Czesław Niemen
Z NIEMENEM POZNAŁA MNIE GRAŻYNA HASSE
Jakim człowiekiem był Czesław Niemen?
Był bardzo normalny choć jego postrzeganie świata różniło się od innych. Zastanawiałam się dlaczego życie z nim było takie interesujące. Choć było zwyczajne. Robiłam zakupy, gotowałam, Czesław pracował, jedliśmy obiad. Było to zwyczajne, poukładane. Ale tak jak Czesław pytał publiczność: dlaczego ten jest zły, a tamten dobry, a mogłoby być pięknie gdyby nie te wojny, nie te kałasze wycelowane w ludzi, jednocześnie w życiu prywatnym też potrafił zadać mi pytanie które zmuszało do myślenia inaczej na dany temat. Było to pasjonujące. Tym intrygował i publiczność, i osoby prywatne. Niedawno jakiś fan powiedział: obcowanie z Niemenem to jak uniwersytet. W sensie innego myślenia. Ludzie to dostrzegali.
Nawiążę do najważniejszej piosenki Niemena. Czy świat jest nadal dziwny?
W którymś z wywiadów, chyba z 2002 r., Czesław, pewnie zmartwię pana, powiedział: ten świat nie jest dziwny, ten świat jest dziki… Choć wiele razy myślał o napisaniu utworu pt. „Piękny jest ten świat”. Ale chyba go nie napisał… Co jest pesymistyczne…
Mieszka pani w Warszawie?
Tak.

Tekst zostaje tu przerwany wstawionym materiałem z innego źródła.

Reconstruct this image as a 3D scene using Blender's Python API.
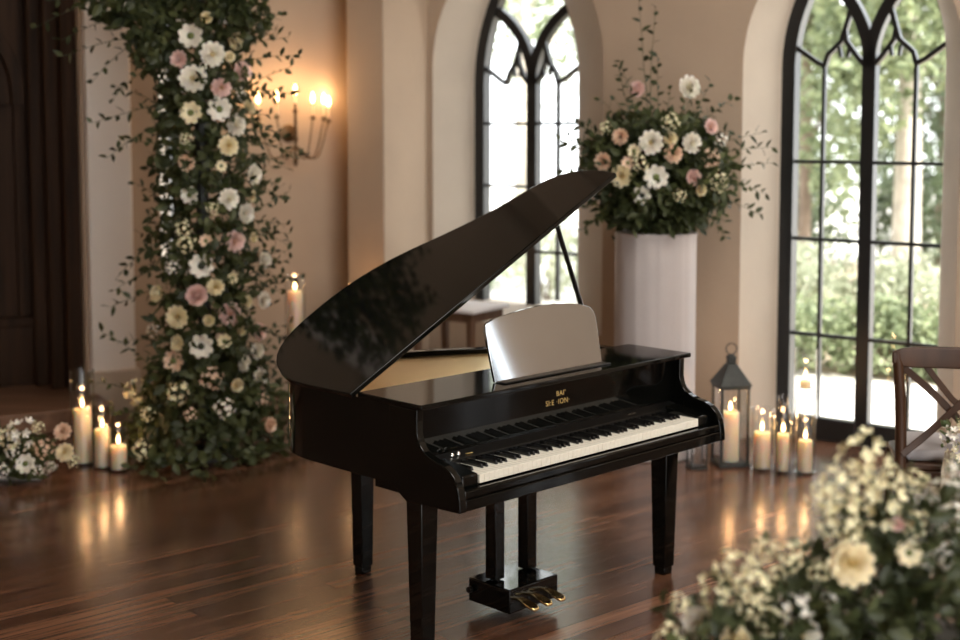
import bpy, math, random
from math import sin, cos, pi, radians as R
from mathutils import Vector, Matrix
from mathutils.geometry import tessellate_polygon

random.seed(7)
S = bpy.context.scene
COL = S.collection
for o in list(bpy.data.objects):
    bpy.data.objects.remove(o)

# ------------------------------------------------------------------ camera
CAM_Z = 1.8207
cam_d = bpy.data.cameras.new('camera')
cam = bpy.data.objects.new('camera', cam_d)
COL.objects.link(cam)
cam.location = (0, 0, CAM_Z)
cam.rotation_euler = (R(90 - 4.8), 0, 0)
cam_d.sensor_width = 36
cam_d.lens = 36 * 1360 / 960
cam_d.shift_y = -80.8 / 960
cam_d.clip_end = 200
cam_d.dof.use_dof = True
cam_d.dof.focus_distance = 4.75
cam_d.dof.aperture_fstop = 1.6
S.camera = cam

# ------------------------------------------------------------------ light
world = bpy.data.worlds.new('sky')
S.world = world
world.use_nodes = True
bg = world.node_tree.nodes['Background']
bg.inputs[0].default_value = (0.95, 0.98, 1.0, 1)
bg.inputs[1].default_value = 4.0

sun_d = bpy.data.lights.new('sun', 'SUN')
sun_d.energy = 13.0
sun_d.angle = R(3)
sun_d.color = (1.0, 0.95, 0.86)
sun = bpy.data.objects.new('sun', sun_d)
COL.objects.link(sun)
back_d = bpy.data.lights.new('added_back_fill', 'AREA')  # unseen fill lamp added behind the camera to brighten the interior
back_d.shape = 'RECTANGLE'
back_d.size = 5.6
back_d.size_y = 3.2
back_d.energy = 105
back_d.color = (1.0, 0.95, 0.89)
back = bpy.data.objects.new('added_back_fill', back_d)
COL.objects.link(back)
back.location = (3.3, -2.45, 1.75)
back.rotation_euler = (R(90), 0, 0)
top_d = bpy.data.lights.new('added_overhead_fill', 'AREA')  # fill lamp added below the closed ceiling to brighten keys and soundboard
top_d.shape = 'RECTANGLE'
top_d.size = 3.6
top_d.size_y = 2.6
top_d.energy = 300
top_d.color = (1.0, 0.93, 0.85)
top = bpy.data.objects.new('added_overhead_fill', top_d)
COL.objects.link(top)
top.location = (2.3, 2.6, 6.1)
sun.rotation_euler = Vector((-0.70, 0.68, -1.0)).to_track_quat('-Z', 'Y').to_euler()

S.view_settings.view_transform = 'Standard'
S.view_settings.look = 'None'
S.view_settings.gamma = 1
S.view_settings.use_curve_mapping = False
S.view_settings.exposure = 0.26
S.cycles.use_denoising = True
S.cycles.max_bounces = 10
S.cycles.diffuse_bounces = 5
S.cycles.transparent_max_bounces = 24
S.cycles.sample_clamp_indirect = 6
S.cycles.caustics_reflective = False
S.cycles.caustics_refractive = False


# ------------------------------------------------------------------ materials
def new_mat(name):
    m = bpy.data.materials.new(name)
    m.use_nodes = True
    nt = m.node_tree
    return m, nt, nt.nodes['Principled BSDF']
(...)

Moi rodzice również.
A co pani powie o Warszawie?
Kojarzy mi się z moim tatą. Urodziłam się w Olsztynie, a do Warszawy przenieśliśmy się w 1969 r., bo tata jest rodowitym warszawiakiem. Rodzice poznali się na Mazurach. Tata był wtedy w wojsku, a mama była pielęgniarką. Kilka lat mieszkali w Olsztynie, ale tata zawsze marzył o powrocie do stolicy, bo tu miał swoją rodzinę. Początkowo bardzo przeżywałam że musiałam zostawić mój kochany Olsztyn, ale czas zrobił swoje. Warszawa jest teraz dla mnie cudownym miejscem, choć byłam ostatnio w Krakowie i jestem po prostu powalona, bo Kraków to Wiedeń, Budapeszt, Lizbona, wszystko razem wzięte. Pomyślałam sobie: ale mieliście farta że nie zniszczono tak waszego miasta. Warszawa też podobnie mogła wyglądać, prawda? Kiedy przeszłam się po warszawskiej Starówce, o której do tej pory myślałam: jakie piękne starocie, to teraz w porównaniu z Krakowem widzę że to już takie nowoczesne starocie. Ale Warszawę bardzo kocham, choć nie mogę się przyzwyczaić do tych nowych szklanych domów. Judym pewnie byłby zachwycony. Kiedyś byłam zszokowana że tam gdzie od dziesiątków lat był jakiś zielony skwerek nagle stawiają potężny wieżowiec. Bolało mnie to. Było tak fajnie… Wszędzie muszą wciskać to szkło? Pewnie to znak czasu, tak musi być. Trzeba to polubić lub nie patrzeć…
Co dała pani uroda?
Na pewno bardziej dostrzega się ludzi że tak powiem wyglądających estetycznie. Co dała mi uroda?… Chyba to że zwróciła na mnie uwagę Grażyna Hasse. Tak, to chyba jest najtrafniejsze. Grażyna w latach 70 organizowała nową grupę młodych modelek, bo wtedy modelki miały ponad 20 i 30 lat, a ona rozpoczęła współpracę z 17-18-letnimi dziewczętami. Grażyna poznała mnie z Czesławem. Dzięki pokazom mody poznawałam mnóstwo interesujących ludzi, wiele ciekawych miejsc.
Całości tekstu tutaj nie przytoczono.